Said Pettway: "I always believed in my ability. Winning the title only enhanced it.

"A lot more people around Baltimore know who I am now. I made a lot of TV and speaking appearances after beating Rosi. And I've signed a sponsorship deal with the sports firm BOSS. Things have begun to open up for me."

Financially, tonight's match against a three-time former champion is a definite step up for Pettway, who will earn $200,000, four times more than he grossed for beating Rosi.

But Pettway realizes that is just brushing the surface of his potential.

"Not too many boxing fans knew a lot about Rosi, who fought mostly in Italy," he said. "But Simon Brown is a household name, and everyone remembers his fights against Terry Norris and Buddy McGirt.

"They were million-dollar fights, and that's what I'm striving for. When I beat Brown, then I'll have the same kind of name recognition and then I can demand 'X' amount of dollars."

Although Brown, 31, has ruled as a 147- and 154-pound `f champion and has appeared in 13 title bouts, he is a 8-5 underdog to Pettway, who had not fought a top 10 contender before first meeting Rosi in March 1994 -- a fight that ended in a six-round technical draw after a clashing of heads.

But the odds reflect the thinking that Pettway is on the rise and Brown, who looked lackluster in losing his World Boxing Council super-welterweight title in a rematch with Norris last May, has passed his peak.

The two fighters are not strangers. They first met at Lewis' gym 10 years ago. At the time, Brown was beginning his pro ring career and Pettway was an amateur.

"Pepe Correa was training both Brown and Maurice Blocker, another welterweight, and he'd bring them over from Washington to box with Pettway," Lewis said.

"Blocker was a rangy boxer, and Pettway had no trouble handling him. Brown was older and stronger. I wasn't anxious for Vincent to fight him. But he did, and he held his own."
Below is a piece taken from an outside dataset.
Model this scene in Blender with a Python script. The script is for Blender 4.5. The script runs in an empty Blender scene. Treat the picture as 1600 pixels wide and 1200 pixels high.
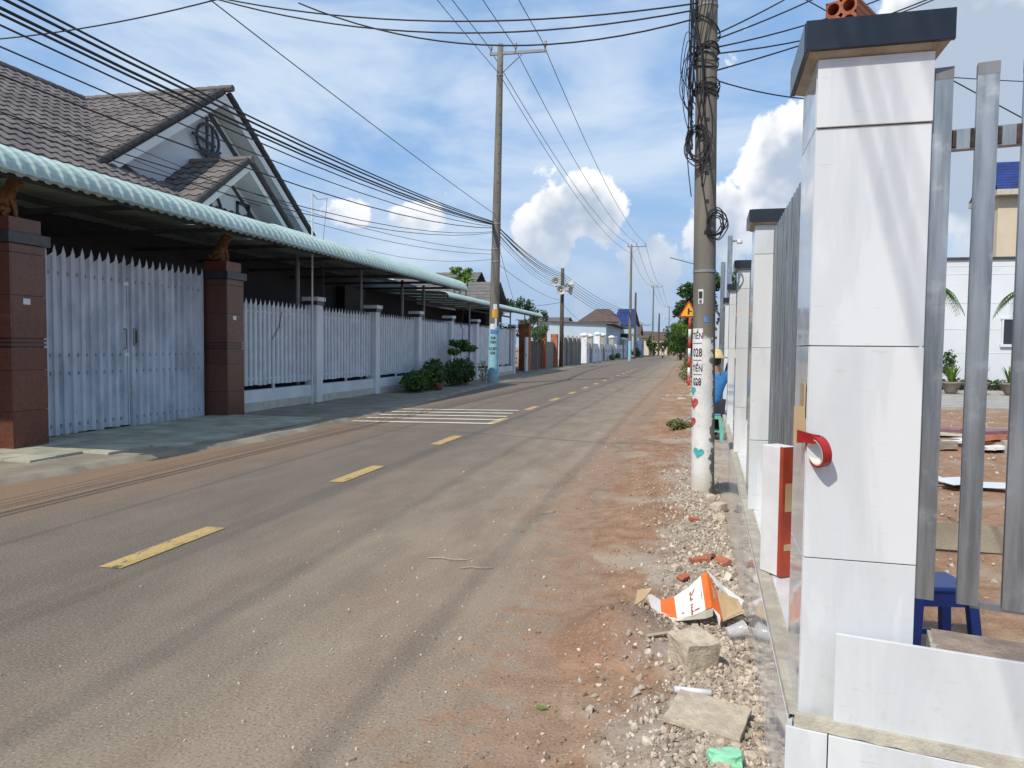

"That was a long time ago," said Brown. "We both got good work out of it and learned from each other."

There is deep mutual respect for each other's talents, but Pettway (37-4-1, 30 KOs) said his boxing ability will be the difference. Brown (43-3, 31 KOs) has had his most difficult nights against gifted boxers such as McGirt and Norris, who used speed and movement to offset his power.

In sparring over 175 rounds in preparation for Brown, Pettway has exhibited a darting in-and-out style, using his stiff jab to set up quick combinations, and then moving out of harm's way.

"I'm not going to test his power," Pettway said. "But I have to show him I have power as well when the opportunity comes. But if it comes down to a long fight, I can't see myself being outboxed by anybody."

Since all four of Pettway's losses have resulted from knockouts, including two by journeymen George Leach and Javier Suazo, Brown could be tempted to concentrate on finding the champion's chin.

"I'm not thinking about how other guys have fought him," said the Jamaican native who lives in Mount Airy. "I can box or punch, work to the head and body. Fighting Pettway will be like playing checkers. If he makes a mistake, I'll jump all over him."